**Directive**
Word for word, copy all the data and drop the pictures.

**Data lines**

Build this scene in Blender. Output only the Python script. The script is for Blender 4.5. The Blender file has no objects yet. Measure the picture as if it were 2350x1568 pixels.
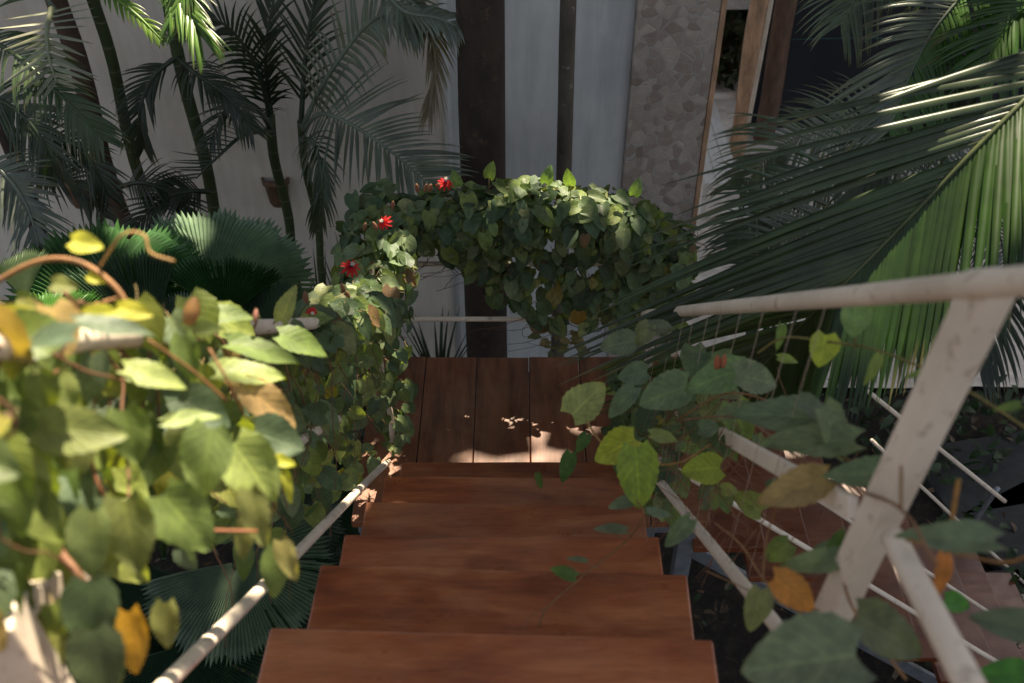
import bpy, math, random
from mathutils import Vector, Matrix
random.seed(7)
V = Vector
scene = bpy.context.scene
col = scene.collection
# ------------------------------------------------------------------ camera geometry
PITCH = math.radians(40.5); CP, SP = math.cos(PITCH), math.sin(PITCH); F = 2318.0; CZ = 4.6
def W(px, py, d):
    s = (py-784)/F
    return V(((px-1175)/F*d, d*(CP-s*SP), CZ-d*(SP+s*CP)))
def WY(px, py, Y):
    s = (py-784)/F
    return W(px, py, Y/(CP-s*SP))
def WZ(px, py, Z):
    s = (py-784)/F
    return W(px, py, (CZ-Z)/(SP+s*CP))
def WX(px, py, X):
    return W(px, py, X*F/(px-1175))
RIGHT = V((1, 0, 0)); DOWN = V((0, -SP, -CP)); FWD = V((0, CP, -SP)); UP = V((0, 0, 1))
def idir(dx, dy, dz=0.0):          # direction: right, image-down, away from viewer
    return (RIGHT*dx+DOWN*dy+FWD*dz).normalized()

# ------------------------------------------------------------------ mesh builder
class MB:
    def __init__(s): s.v = []; s.f = []; s.c = []; s.uv = []; s.sm = []
    def add(s, vs, fs, c=(1, 1, 1), uvs=None, smooth=True):
        o = len(s.v); s.v.extend([tuple(p) for p in vs])
        s.c.extend(c if isinstance(c, list) else [c]*len(vs)); s.uv.extend(uvs if uvs else [(0.5, 0.5)]*len(vs))
        s.f.extend([tuple(i+o for i in f) for f in fs]); s.sm.extend([smooth]*len(fs))
    def build(s, name, mat, parent=None, bevel=0.0):
        me = bpy.data.meshes.new(name); me.from_pydata(s.v, [], s.f)
        a = me.color_attributes.new('Col', 'FLOAT_COLOR', 'POINT')
        flat = []
        for c in s.c: flat.extend((c[0], c[1], c[2], 1.0))
        a.data.foreach_set('color', flat)
        uvl = me.uv_layers.new(name='UVMap')
        idx = [0]*len(me.loops); me.loops.foreach_get('vertex_index', idx)
        fl = []
        for i in idx: fl.extend(s.uv[i])
        uvl.data.foreach_set('uv', fl)
        me.polygons.foreach_set('use_smooth', s.sm)
        me.update()
        me.materials.append(mat)
        o = bpy.data.objects.new(name, me); col.objects.link(o)
        if parent:
            o.parent = parent; o.matrix_parent_inverse = parent.matrix_basis.inverted()
        if bevel:
            b = o.modifiers.new('bevel', 'BEVEL'); b.width = bevel; b.segments = 2; b.limit_method = 'ANGLE'
        return o
def empty(name, loc, label, cat, group=None):
    o = bpy.data.objects.new(name, None); o.location = loc; col.objects.link(o)
    o.empty_display_size = 0.1
    o['label'] = label; o['category'] = cat
    if group: o['group'] = group
    return o
def tag(o, label=None, cat=None, group=None, kind=None):
    if label: o['label'] = label
    if cat: o['category'] = cat
    if group: o['group'] = group
    if kind: o['kind'] = kind
    return o
def box(mb, lo, hi, c=(1, 1, 1), M=None):
    x0, y0, z0 = lo; x1, y1, z1 = hi
    vs = [V(p) for p in [(x0,y0,z0),(x1,y0,z0),(x1,y1,z0),(x0,y1,z0),(x0,y0,z1),(x1,y0,z1),(x1,y1,z1),(x0,y1,z1)]]
    if M: vs = [M@p for p in vs]
    mb.add(vs, [(0,3,2,1),(4,5,6,7),(0,1,5,4),(1,2,6,5),(2,3,7,6),(3,0,4,7)], c, smooth=False)
def bar(mb, a, b, w, h, c=(1, 1, 1), side=None):
    a = V(a); b = V(b); t = (b-a).normalized()
    s = side or (t.cross(UP) if abs(t.z) < 0.95 else V((1, 0, 0))); s = (s-t*s.dot(t)).normalized(); n = s.cross(t)
    vs = []
    for p in (a, b):
        for i, j in ((-1,-1),(1,-1),(1,1),(-1,1)): vs.append(p+s*(w/2*i)+n*(h/2*j))
    mb.add(vs, [(0,3,2,1),(4,5,6,7),(0,1,5,4),(1,2,6,5),(2,3,7,6),(3,0,4,7)], c, smooth=False)
def smoothpts(pts, n):
    pts = [V(p) for p in pts]
    if len(pts) == 2: return [pts[0].lerp(pts[1], i/n) for i in range(n+1)]
    P = [2*pts[0]-pts[1]]+pts+[2*pts[-1]-pts[-2]]
    out = []; segs = len(pts)-1
    for i in range(n+1):
        t = i/n*segs; k = min(int(t), segs-1); u = t-k
        a, b, c_, d = P[k], P[k+1], P[k+2], P[k+3]
        out.append(0.5*((2*b)+(c_-a)*u+(2*a-5*b+4*c_-d)*u*u+(3*b-a-3*c_+d)*u**3))
    return out
def tube(mb, pts, r, seg=8, c=(1, 1, 1), cap=True, wob=0.0):
    n = len(pts)
    R = r if callable(r) else (lambda t: r)
    t0 = (pts[1]-pts[0]).normalized()
    ref = V((0, 0, 1)) if abs(t0.z) < 0.9 else V((1, 0, 0))
    vs = []; uv = []
    for i, p in enumerate(pts):
        t = (pts[min(i+1, n-1)]-pts[max(i-1, 0)]).normalized()
        s = (ref-t*ref.dot(t)).normalized(); ref = s; b = t.cross(s)
        rr = R(i/(n-1))
        for k in range(seg):
            a = 2*math.pi*k/seg; q = rr*(1+(random.uniform(-wob, wob) if wob else 0))
            vs.append(p+(s*math.cos(a)+b*math.sin(a))*q); uv.append((k/seg, i/(n-1)))
    fs = []
    for i in range(n-1):
        for k in range(seg):
            a = i*seg+k; b_ = i*seg+(k+1) % seg
            fs.append((a, b_, b_+seg, a+seg))
    if cap: fs.append(tuple(range(seg-1, -1, -1))); fs.append(tuple((n-1)*seg+k for k in range(seg)))
    mb.add(vs, fs, c, uv)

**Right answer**
Build this scene in Blender. Output only the Python script. The script is for Blender 4.5. The Blender file has no objects yet. Measure the picture as if it were 2350x1568 pixels.
import bpy, math, random
from mathutils import Vector, Matrix
random.seed(7)
V = Vector
scene = bpy.context.scene
col = scene.collection
# ------------------------------------------------------------------ camera geometry
PITCH = math.radians(40.5); CP, SP = math.cos(PITCH), math.sin(PITCH); F = 2318.0; CZ = 4.6
def W(px, py, d):
    s = (py-784)/F
    return V(((px-1175)/F*d, d*(CP-s*SP), CZ-d*(SP+s*CP)))
def WY(px, py, Y):
    s = (py-784)/F
    return W(px, py, Y/(CP-s*SP))
def WZ(px, py, Z):
    s = (py-784)/F
    return W(px, py, (CZ-Z)/(SP+s*CP))
def WX(px, py, X):
    return W(px, py, X*F/(px-1175))
RIGHT = V((1, 0, 0)); DOWN = V((0, -SP, -CP)); FWD = V((0, CP, -SP)); UP = V((0, 0, 1))
def idir(dx, dy, dz=0.0):          # direction: right, image-down, away from viewer
    return (RIGHT*dx+DOWN*dy+FWD*dz).normalized()

# ------------------------------------------------------------------ mesh builder
class MB:
    def __init__(s): s.v = []; s.f = []; s.c = []; s.uv = []; s.sm = []
    def add(s, vs, fs, c=(1, 1, 1), uvs=None, smooth=True):
        o = len(s.v); s.v.extend([tuple(p) for p in vs])
        s.c.extend(c if isinstance(c, list) else [c]*len(vs)); s.uv.extend(uvs if uvs else [(0.5, 0.5)]*len(vs))
        s.f.extend([tuple(i+o for i in f) for f in fs]); s.sm.extend([smooth]*len(fs))
    def build(s, name, mat, parent=None, bevel=0.0):
        me = bpy.data.meshes.new(name); me.from_pydata(s.v, [], s.f)
        a = me.color_attributes.new('Col', 'FLOAT_COLOR', 'POINT')
        flat = []
        for c in s.c: flat.extend((c[0], c[1], c[2], 1.0))
        a.data.foreach_set('color', flat)
        uvl = me.uv_layers.new(name='UVMap')
        idx = [0]*len(me.loops); me.loops.foreach_get('vertex_index', idx)
        fl = []
        for i in idx: fl.extend(s.uv[i])
        uvl.data.foreach_set('uv', fl)
        me.polygons.foreach_set('use_smooth', s.sm)
        me.update()
        me.materials.append(mat)
        o = bpy.data.objects.new(name, me); col.objects.link(o)
        if parent:
            o.parent = parent; o.matrix_parent_inverse = parent.matrix_basis.inverted()
        if bevel:
            b = o.modifiers.new('bevel', 'BEVEL'); b.width = bevel; b.segments = 2; b.limit_method = 'ANGLE'
        return o
def empty(name, loc, label, cat, group=None):
    o = bpy.data.objects.new(name, None); o.location = loc; col.objects.link(o)
    o.empty_display_size = 0.1
    o['label'] = label; o['category'] = cat
    if group: o['group'] = group
    return o
def tag(o, label=None, cat=None, group=None, kind=None):
    if label: o['label'] = label
    if cat: o['category'] = cat
    if group: o['group'] = group
    if kind: o['kind'] = kind
    return o
def box(mb, lo, hi, c=(1, 1, 1), M=None):
    x0, y0, z0 = lo; x1, y1, z1 = hi
    vs = [V(p) for p in [(x0,y0,z0),(x1,y0,z0),(x1,y1,z0),(x0,y1,z0),(x0,y0,z1),(x1,y0,z1),(x1,y1,z1),(x0,y1,z1)]]
    if M: vs = [M@p for p in vs]
    mb.add(vs, [(0,3,2,1),(4,5,6,7),(0,1,5,4),(1,2,6,5),(2,3,7,6),(3,0,4,7)], c, smooth=False)
def bar(mb, a, b, w, h, c=(1, 1, 1), side=None):
    a = V(a); b = V(b); t = (b-a).normalized()
    s = side or (t.cross(UP) if abs(t.z) < 0.95 else V((1, 0, 0))); s = (s-t*s.dot(t)).normalized(); n = s.cross(t)
    vs = []
    for p in (a, b):
        for i, j in ((-1,-1),(1,-1),(1,1),(-1,1)): vs.append(p+s*(w/2*i)+n*(h/2*j))
    mb.add(vs, [(0,3,2,1),(4,5,6,7),(0,1,5,4),(1,2,6,5),(2,3,7,6),(3,0,4,7)], c, smooth=False)
def smoothpts(pts, n):
    pts = [V(p) for p in pts]
    if len(pts) == 2: return [pts[0].lerp(pts[1], i/n) for i in range(n+1)]
    P = [2*pts[0]-pts[1]]+pts+[2*pts[-1]-pts[-2]]
    out = []; segs = len(pts)-1
    for i in range(n+1):
        t = i/n*segs; k = min(int(t), segs-1); u = t-k
        a, b, c_, d = P[k], P[k+1], P[k+2], P[k+3]
        out.append(0.5*((2*b)+(c_-a)*u+(2*a-5*b+4*c_-d)*u*u+(3*b-a-3*c_+d)*u**3))
    return out
def tube(mb, pts, r, seg=8, c=(1, 1, 1), cap=True, wob=0.0):
    n = len(pts)
    R = r if callable(r) else (lambda t: r)
    t0 = (pts[1]-pts[0]).normalized()
    ref = V((0, 0, 1)) if abs(t0.z) < 0.9 else V((1, 0, 0))
    vs = []; uv = []
    for i, p in enumerate(pts):
        t = (pts[min(i+1, n-1)]-pts[max(i-1, 0)]).normalized()
        s = (ref-t*ref.dot(t)).normalized(); ref = s; b = t.cross(s)
        rr = R(i/(n-1))
        for k in range(seg):
            a = 2*math.pi*k/seg; q = rr*(1+(random.uniform(-wob, wob) if wob else 0))
            vs.append(p+(s*math.cos(a)+b*math.sin(a))*q); uv.append((k/seg, i/(n-1)))
    fs = []
    for i in range(n-1):
        for k in range(seg):
            a = i*seg+k; b_ = i*seg+(k+1) % seg
            fs.append((a, b_, b_+seg, a+seg))
    if cap: fs.append(tuple(range(seg-1, -1, -1))); fs.append(tuple((n-1)*seg+k for k in range(seg)))
    mb.add(vs, fs, c, uv)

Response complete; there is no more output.